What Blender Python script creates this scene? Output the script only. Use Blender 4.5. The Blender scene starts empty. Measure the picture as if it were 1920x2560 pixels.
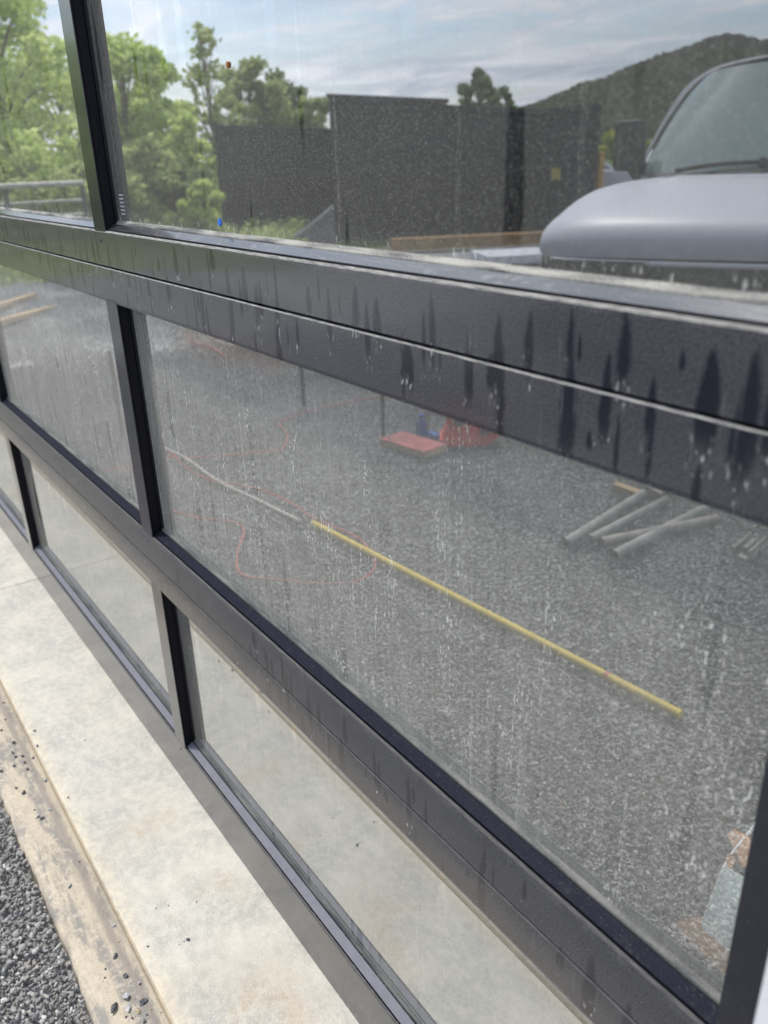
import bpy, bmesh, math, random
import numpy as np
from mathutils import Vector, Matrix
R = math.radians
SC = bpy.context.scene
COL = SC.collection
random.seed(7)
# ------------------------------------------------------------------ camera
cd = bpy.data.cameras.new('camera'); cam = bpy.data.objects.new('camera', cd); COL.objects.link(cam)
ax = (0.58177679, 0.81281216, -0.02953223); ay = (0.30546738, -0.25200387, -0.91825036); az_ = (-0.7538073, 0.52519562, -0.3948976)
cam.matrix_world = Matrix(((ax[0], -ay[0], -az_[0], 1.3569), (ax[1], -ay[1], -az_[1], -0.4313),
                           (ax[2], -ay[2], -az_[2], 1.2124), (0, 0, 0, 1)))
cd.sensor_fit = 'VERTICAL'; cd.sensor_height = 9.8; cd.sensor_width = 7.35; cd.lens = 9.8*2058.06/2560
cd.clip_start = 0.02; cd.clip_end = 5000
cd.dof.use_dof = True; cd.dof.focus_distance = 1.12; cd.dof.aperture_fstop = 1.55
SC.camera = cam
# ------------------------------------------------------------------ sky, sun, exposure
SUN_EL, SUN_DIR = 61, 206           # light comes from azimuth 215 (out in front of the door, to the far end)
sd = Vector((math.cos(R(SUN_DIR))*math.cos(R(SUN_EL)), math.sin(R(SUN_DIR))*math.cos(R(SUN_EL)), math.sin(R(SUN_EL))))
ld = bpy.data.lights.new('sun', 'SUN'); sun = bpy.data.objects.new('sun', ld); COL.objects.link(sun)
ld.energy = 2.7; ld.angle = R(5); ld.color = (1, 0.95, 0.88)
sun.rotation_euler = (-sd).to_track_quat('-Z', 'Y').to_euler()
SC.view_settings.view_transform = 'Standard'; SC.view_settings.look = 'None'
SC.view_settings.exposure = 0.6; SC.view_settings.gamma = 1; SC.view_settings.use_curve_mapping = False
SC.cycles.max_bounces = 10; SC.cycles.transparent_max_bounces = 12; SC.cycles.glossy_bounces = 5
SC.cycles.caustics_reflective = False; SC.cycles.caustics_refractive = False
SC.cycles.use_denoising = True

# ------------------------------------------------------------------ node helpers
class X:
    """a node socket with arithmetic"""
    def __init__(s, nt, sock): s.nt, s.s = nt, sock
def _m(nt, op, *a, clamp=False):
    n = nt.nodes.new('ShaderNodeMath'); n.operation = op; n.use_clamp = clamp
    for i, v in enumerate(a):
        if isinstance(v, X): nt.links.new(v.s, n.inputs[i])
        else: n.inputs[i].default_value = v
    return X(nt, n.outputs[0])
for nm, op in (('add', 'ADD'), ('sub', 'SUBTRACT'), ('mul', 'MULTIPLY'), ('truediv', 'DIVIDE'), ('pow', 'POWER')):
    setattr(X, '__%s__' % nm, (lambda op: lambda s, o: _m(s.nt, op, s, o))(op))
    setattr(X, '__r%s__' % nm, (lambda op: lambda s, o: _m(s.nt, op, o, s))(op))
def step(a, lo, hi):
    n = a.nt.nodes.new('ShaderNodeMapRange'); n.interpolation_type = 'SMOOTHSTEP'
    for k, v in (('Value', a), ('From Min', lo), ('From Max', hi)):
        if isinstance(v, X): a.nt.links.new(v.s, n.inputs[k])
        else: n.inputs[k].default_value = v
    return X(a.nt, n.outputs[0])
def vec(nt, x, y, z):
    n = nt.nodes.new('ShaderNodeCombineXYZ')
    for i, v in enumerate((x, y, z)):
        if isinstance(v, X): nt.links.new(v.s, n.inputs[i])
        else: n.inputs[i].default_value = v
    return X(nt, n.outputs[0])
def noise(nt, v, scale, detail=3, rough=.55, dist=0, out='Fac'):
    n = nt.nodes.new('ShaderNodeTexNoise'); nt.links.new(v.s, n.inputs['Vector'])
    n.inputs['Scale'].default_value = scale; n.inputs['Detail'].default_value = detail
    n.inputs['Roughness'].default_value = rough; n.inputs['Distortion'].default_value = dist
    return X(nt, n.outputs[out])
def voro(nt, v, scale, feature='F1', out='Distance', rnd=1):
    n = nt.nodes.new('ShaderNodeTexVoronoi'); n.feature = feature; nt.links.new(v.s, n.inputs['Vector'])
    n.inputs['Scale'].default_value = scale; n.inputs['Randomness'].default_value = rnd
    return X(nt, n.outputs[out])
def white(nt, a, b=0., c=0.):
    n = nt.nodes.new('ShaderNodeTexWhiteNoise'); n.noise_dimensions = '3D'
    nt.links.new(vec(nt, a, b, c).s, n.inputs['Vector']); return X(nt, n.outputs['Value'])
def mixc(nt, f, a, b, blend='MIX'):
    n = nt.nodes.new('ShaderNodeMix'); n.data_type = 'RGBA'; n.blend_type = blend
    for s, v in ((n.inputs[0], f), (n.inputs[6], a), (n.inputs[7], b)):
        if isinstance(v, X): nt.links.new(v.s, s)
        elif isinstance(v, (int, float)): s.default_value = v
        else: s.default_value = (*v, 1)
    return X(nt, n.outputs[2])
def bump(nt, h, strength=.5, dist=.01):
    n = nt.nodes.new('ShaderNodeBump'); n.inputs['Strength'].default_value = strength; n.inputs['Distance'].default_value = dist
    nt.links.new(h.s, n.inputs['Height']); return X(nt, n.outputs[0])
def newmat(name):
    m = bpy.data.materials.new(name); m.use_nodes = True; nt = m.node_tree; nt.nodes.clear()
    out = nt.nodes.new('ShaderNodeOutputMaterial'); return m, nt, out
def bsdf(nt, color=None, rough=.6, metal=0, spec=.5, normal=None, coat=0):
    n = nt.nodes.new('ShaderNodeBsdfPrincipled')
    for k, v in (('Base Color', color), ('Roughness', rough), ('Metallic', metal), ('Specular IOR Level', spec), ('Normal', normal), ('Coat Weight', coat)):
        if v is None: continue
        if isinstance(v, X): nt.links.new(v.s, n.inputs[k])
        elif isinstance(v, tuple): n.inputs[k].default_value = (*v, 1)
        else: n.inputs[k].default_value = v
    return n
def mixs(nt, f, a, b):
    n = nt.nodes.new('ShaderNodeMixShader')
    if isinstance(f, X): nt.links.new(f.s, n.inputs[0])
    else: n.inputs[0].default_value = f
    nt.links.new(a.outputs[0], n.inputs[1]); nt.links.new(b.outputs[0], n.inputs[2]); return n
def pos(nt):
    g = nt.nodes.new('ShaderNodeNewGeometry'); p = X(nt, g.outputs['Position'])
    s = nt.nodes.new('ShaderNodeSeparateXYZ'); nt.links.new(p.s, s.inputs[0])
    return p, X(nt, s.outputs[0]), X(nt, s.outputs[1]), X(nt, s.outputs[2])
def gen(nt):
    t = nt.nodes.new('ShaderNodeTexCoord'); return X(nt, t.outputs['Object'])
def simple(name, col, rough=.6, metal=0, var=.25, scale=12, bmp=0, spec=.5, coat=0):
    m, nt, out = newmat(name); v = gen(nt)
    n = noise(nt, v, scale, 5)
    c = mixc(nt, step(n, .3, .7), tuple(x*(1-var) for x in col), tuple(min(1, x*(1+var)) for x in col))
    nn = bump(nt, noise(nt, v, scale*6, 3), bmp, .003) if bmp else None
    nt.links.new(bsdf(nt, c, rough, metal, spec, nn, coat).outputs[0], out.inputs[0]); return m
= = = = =
_Instructions to follow_. Within the material above, find the lines that contain the word "scene"; copy them.

_Reply to the exercise_.
What Blender Python script creates this scene? Output the script only. Use Blender 4.5. The Blender scene starts empty. Measure the picture as if it were 1920x2560 pixels.
SC = bpy.context.scene